The U.S. personal saving rate marked an inglorious milestone in June, dropping to zero percent, the Commerce Department's Bureau of Economic Analysis reported last week. The zero-saving rate comes at a time when Baby Boomers are in their peak earnings years and presumably should be socking money away because they will start retiring in just six years.
The saving rate is personal savings expressed as a percentage of disposable personal income. This rate has been falling for 20 years. It was 10.8 percent in 1984, 4.8 percent in 1994, 1.8 percent in 2004 and 0.4 percent in May 2005.

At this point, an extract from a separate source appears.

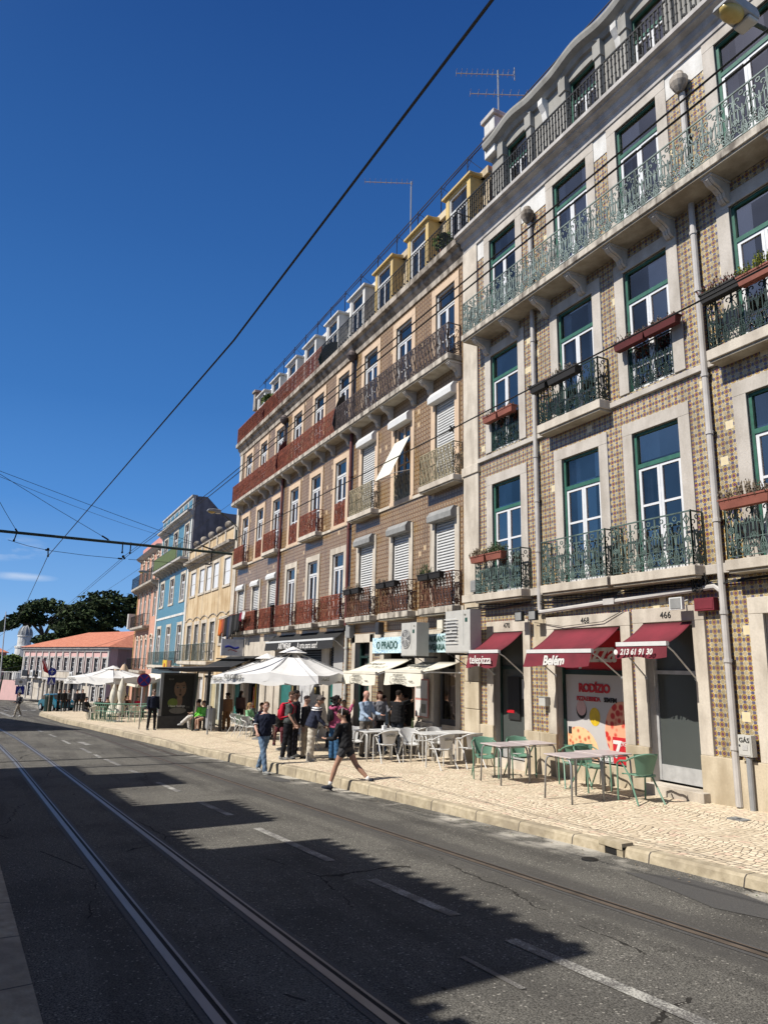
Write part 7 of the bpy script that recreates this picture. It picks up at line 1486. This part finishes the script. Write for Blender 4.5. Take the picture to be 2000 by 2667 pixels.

Because many Americans are saving something, this means a lot of Americans are spending more than they make, which should come as no surprise because consumer debt has been growing about twice as fast as personal income during the past five years, according to Federal Reserve data.
Drew Matus, a senior economist with Lehman Bros., says a falling saving rate in today's environment "makes some sense." Job and income growth is decent, home and stock prices are rising, and many Baby Boomers are expecting to inherit wealth.
"The problem really comes if this perfect scenario doesn't continue. Let's say home price appreciation slows. All of a sudden, that saving that was being generated without you having to work for it has to be replaced by taking money out of your income," he says.
And what will happen when the Baby Boomers who are counting on their homes and stocks for income in retirement try to sell? Will they get what they hope? Will they drive down prices?